WHAT IS REQUIRED: Which lines run from the one containing "Write part 2" to the end of the entries? Quote them exactly, and nothing else.

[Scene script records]
****************************************

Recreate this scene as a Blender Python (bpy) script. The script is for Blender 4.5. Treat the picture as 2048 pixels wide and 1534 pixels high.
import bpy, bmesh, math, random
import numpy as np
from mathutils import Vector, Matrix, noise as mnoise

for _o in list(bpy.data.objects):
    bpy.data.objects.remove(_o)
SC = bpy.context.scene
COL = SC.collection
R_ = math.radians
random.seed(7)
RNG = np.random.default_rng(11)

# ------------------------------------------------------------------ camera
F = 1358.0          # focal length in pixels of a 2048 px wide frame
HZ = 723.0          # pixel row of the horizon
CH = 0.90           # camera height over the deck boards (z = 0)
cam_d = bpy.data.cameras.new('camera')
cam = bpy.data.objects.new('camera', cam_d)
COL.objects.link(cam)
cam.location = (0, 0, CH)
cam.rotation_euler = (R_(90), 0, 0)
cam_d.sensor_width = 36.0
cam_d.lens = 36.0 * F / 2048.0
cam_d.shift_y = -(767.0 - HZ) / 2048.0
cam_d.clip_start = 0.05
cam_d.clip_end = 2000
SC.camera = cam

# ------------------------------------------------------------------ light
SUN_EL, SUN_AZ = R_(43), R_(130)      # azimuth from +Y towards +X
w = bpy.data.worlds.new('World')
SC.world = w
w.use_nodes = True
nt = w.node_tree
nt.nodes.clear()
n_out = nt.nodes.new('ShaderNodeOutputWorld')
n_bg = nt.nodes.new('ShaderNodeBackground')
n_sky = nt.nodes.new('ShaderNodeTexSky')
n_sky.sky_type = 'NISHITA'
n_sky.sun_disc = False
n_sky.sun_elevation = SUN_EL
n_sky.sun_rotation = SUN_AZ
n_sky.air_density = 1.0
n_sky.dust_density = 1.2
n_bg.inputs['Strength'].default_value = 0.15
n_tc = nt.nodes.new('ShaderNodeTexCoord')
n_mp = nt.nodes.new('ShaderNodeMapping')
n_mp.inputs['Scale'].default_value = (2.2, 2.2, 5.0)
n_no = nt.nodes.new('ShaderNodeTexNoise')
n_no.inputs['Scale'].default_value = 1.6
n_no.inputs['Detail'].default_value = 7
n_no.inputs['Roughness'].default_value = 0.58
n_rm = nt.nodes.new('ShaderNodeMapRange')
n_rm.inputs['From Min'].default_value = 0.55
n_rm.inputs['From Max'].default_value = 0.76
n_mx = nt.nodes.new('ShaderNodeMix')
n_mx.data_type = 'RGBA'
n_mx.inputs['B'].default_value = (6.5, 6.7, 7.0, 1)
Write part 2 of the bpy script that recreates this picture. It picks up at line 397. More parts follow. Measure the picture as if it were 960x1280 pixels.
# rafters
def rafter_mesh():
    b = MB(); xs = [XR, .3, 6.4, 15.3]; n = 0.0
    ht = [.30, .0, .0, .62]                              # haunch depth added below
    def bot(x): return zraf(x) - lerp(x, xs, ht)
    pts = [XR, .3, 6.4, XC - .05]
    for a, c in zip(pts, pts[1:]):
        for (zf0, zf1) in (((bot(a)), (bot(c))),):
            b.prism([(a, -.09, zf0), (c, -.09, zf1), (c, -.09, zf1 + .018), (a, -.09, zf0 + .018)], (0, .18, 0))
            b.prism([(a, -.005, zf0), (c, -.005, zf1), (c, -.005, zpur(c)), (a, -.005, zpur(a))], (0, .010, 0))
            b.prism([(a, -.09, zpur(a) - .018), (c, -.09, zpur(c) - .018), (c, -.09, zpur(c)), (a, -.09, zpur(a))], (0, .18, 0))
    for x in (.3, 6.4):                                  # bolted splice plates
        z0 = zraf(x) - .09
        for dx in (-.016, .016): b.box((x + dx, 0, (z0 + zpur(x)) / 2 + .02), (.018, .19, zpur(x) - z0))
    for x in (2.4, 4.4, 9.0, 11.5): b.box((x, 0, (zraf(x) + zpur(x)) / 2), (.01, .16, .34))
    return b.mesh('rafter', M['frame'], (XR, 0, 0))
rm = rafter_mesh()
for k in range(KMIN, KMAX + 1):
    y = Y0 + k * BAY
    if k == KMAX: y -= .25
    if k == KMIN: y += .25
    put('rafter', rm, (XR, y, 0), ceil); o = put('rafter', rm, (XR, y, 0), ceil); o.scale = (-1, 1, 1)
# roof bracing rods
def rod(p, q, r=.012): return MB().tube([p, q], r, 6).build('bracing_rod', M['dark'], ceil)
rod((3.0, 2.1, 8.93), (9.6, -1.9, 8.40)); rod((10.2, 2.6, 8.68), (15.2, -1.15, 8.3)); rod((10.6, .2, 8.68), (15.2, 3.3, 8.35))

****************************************

RESULT OF THIS EXERCISE:
Write part 2 of the bpy script that recreates this picture. It picks up at line 397. More parts follow. Measure the picture as if it were 960x1280 pixels.
# rafters
def rafter_mesh():
    b = MB(); xs = [XR, .3, 6.4, 15.3]; n = 0.0
    ht = [.30, .0, .0, .62]                              # haunch depth added below
    def bot(x): return zraf(x) - lerp(x, xs, ht)
    pts = [XR, .3, 6.4, XC - .05]
    for a, c in zip(pts, pts[1:]):
        for (zf0, zf1) in (((bot(a)), (bot(c))),):
            b.prism([(a, -.09, zf0), (c, -.09, zf1), (c, -.09, zf1 + .018), (a, -.09, zf0 + .018)], (0, .18, 0))
            b.prism([(a, -.005, zf0), (c, -.005, zf1), (c, -.005, zpur(c)), (a, -.005, zpur(a))], (0, .010, 0))
            b.prism([(a, -.09, zpur(a) - .018), (c, -.09, zpur(c) - .018), (c, -.09, zpur(c)), (a, -.09, zpur(a))], (0, .18, 0))
    for x in (.3, 6.4):                                  # bolted splice plates
        z0 = zraf(x) - .09
        for dx in (-.016, .016): b.box((x + dx, 0, (z0 + zpur(x)) / 2 + .02), (.018, .19, zpur(x) - z0))
    for x in (2.4, 4.4, 9.0, 11.5): b.box((x, 0, (zraf(x) + zpur(x)) / 2), (.01, .16, .34))
    return b.mesh('rafter', M['frame'], (XR, 0, 0))
rm = rafter_mesh()
for k in range(KMIN, KMAX + 1):
    y = Y0 + k * BAY
    if k == KMAX: y -= .25
    if k == KMIN: y += .25
    put('rafter', rm, (XR, y, 0), ceil); o = put('rafter', rm, (XR, y, 0), ceil); o.scale = (-1, 1, 1)
# roof bracing rods
def rod(p, q, r=.012): return MB().tube([p, q], r, 6).build('bracing_rod', M['dark'], ceil)
rod((3.0, 2.1, 8.93), (9.6, -1.9, 8.40)); rod((10.2, 2.6, 8.68), (15.2, -1.15, 8.3)); rod((10.6, .2, 8.68), (15.2, 3.3, 8.35))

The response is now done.